Each business must then make the individual decision on whether or not they involve the hydroponic growing as an integral part of their venue, with diners sitting in among the greenery. For Townsend, the fridge-sized cabinet from Evogro sits in his kitchen, whereas at Corner Corner, where the kit is supplied by Harvest London, it is fully visible to diners and visitors. It feeds a variety of herbs and green leafs into the two on-site kitchens that house four operators curated by Kerb – Café by Sireli, Masa Tacos, Chick N Sours and Jou Jou Bites.

The plan is to fully engage with visitors and the local community, and so packages are being devised that include cocktails, a tour of the ‘farm’ and dinner using the on-site ingredients. Such engagement is also a crucial aspect of The Orangery Restaurant, whose vertical farm comes from Square Mile Farms. On the ground-floor restaurant is a 15-metre wall of vertically-growing plants that are harvested for workers in the offices above, while in the basement alongside the kitchen sits an impressive farm of 20,000 plants supplying as much as 80kg of green leaves into the restaurant each week.

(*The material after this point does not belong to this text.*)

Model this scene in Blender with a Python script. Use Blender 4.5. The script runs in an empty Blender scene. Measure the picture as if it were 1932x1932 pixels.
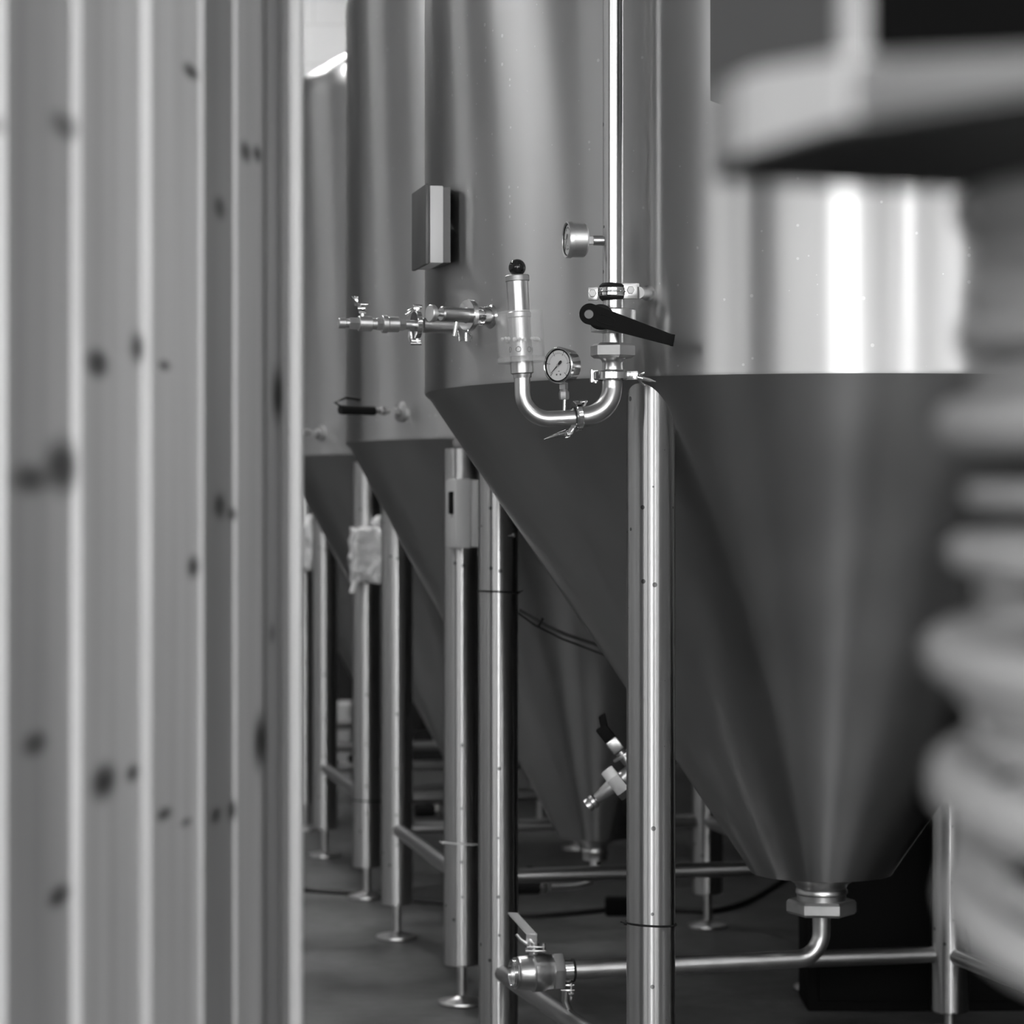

In amid this sea of greenery sits the private dining room that is definitely one up on the Petersham Nurseries experience. But the use of vertical farming should not be seen as one-upmanship among smarter venues because its use is filtering down into the mainstream market.

Consider Pizza Pilgrims, where Basil has been an extremely wasteful ingredient for its pizzas in the past. But since the chain began working with Harvest London to supply the fresh ingredient, its order has fallen from six tonnes with its former supplier to only four tonnes with Harvest because of the 30% reduction in waste it now enjoys.

With such gains being achieved, we will inevitably see a growing number of brands at all price points within the market dabbling with vertical farms and hydroponics within their supply chains in some way or other, because it will enable them to boost a whole of host of different key performance indicators that ultimately improve margins and deliver a better customer experience.